= Objective =
Output, please, exactly those lines of the listing that come before the line with "so.rotation_euler = SUN.to_track_quat('Z', 'Y').to_euler()", along with that line itself.

= Scripts that build scenes =
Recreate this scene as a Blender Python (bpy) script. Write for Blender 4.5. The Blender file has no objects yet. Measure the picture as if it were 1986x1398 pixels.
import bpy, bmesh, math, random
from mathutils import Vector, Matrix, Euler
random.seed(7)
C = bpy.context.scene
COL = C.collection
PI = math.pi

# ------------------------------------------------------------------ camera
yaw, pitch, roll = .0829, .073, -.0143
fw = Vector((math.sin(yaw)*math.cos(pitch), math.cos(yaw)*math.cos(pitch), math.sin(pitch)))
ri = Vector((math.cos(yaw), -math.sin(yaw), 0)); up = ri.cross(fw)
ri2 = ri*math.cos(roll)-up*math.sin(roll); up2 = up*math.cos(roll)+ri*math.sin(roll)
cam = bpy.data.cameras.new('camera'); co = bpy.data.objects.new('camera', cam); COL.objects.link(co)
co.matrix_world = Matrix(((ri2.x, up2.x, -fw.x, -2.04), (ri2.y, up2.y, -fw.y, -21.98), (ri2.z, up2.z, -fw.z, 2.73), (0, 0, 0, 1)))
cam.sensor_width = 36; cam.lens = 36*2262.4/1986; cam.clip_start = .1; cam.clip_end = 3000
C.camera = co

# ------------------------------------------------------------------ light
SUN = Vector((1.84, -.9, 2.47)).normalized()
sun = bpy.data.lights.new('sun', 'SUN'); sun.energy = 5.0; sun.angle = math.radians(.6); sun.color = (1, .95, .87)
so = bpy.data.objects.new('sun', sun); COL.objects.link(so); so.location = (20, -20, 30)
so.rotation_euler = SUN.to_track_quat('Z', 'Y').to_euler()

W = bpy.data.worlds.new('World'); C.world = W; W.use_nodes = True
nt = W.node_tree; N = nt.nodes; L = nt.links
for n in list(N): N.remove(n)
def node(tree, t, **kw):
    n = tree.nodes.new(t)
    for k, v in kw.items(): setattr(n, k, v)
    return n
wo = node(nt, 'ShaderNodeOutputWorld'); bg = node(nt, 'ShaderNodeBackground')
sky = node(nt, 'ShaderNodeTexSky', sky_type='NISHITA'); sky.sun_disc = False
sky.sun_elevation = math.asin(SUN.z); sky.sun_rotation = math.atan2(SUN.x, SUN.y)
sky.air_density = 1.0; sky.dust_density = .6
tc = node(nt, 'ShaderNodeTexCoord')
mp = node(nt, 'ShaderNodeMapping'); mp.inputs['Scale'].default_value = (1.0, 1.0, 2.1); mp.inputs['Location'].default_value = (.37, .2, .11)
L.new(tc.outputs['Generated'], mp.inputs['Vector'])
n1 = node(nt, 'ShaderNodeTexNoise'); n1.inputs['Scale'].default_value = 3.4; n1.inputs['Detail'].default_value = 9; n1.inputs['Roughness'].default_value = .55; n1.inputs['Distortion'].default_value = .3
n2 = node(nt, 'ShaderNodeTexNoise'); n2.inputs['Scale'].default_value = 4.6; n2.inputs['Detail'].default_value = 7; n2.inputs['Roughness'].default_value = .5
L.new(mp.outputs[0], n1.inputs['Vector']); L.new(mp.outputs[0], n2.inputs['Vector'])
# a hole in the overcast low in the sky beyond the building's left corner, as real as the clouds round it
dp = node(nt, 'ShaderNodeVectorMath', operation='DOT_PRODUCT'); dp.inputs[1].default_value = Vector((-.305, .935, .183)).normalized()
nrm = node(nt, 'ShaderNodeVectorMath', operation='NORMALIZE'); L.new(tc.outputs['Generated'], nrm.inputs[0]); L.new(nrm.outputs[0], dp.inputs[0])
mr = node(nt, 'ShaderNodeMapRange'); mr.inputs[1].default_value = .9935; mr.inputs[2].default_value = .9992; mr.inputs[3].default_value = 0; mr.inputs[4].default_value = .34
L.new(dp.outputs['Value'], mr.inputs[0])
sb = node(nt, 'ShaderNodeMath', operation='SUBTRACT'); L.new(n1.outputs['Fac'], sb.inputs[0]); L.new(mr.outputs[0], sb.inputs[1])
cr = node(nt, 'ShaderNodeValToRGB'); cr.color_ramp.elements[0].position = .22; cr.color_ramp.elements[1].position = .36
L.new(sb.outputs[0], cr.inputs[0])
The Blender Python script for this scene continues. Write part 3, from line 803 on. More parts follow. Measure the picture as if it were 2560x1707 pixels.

= Answer to the exercise =
Recreate this scene as a Blender Python (bpy) script. Write for Blender 4.5. The Blender file has no objects yet. Measure the picture as if it were 1986x1398 pixels.
import bpy, bmesh, math, random
from mathutils import Vector, Matrix, Euler
random.seed(7)
C = bpy.context.scene
COL = C.collection
PI = math.pi

# ------------------------------------------------------------------ camera
yaw, pitch, roll = .0829, .073, -.0143
fw = Vector((math.sin(yaw)*math.cos(pitch), math.cos(yaw)*math.cos(pitch), math.sin(pitch)))
ri = Vector((math.cos(yaw), -math.sin(yaw), 0)); up = ri.cross(fw)
ri2 = ri*math.cos(roll)-up*math.sin(roll); up2 = up*math.cos(roll)+ri*math.sin(roll)
cam = bpy.data.cameras.new('camera'); co = bpy.data.objects.new('camera', cam); COL.objects.link(co)
co.matrix_world = Matrix(((ri2.x, up2.x, -fw.x, -2.04), (ri2.y, up2.y, -fw.y, -21.98), (ri2.z, up2.z, -fw.z, 2.73), (0, 0, 0, 1)))
cam.sensor_width = 36; cam.lens = 36*2262.4/1986; cam.clip_start = .1; cam.clip_end = 3000
C.camera = co

# ------------------------------------------------------------------ light
SUN = Vector((1.84, -.9, 2.47)).normalized()
sun = bpy.data.lights.new('sun', 'SUN'); sun.energy = 5.0; sun.angle = math.radians(.6); sun.color = (1, .95, .87)
so = bpy.data.objects.new('sun', sun); COL.objects.link(so); so.location = (20, -20, 30)
so.rotation_euler = SUN.to_track_quat('Z', 'Y').to_euler()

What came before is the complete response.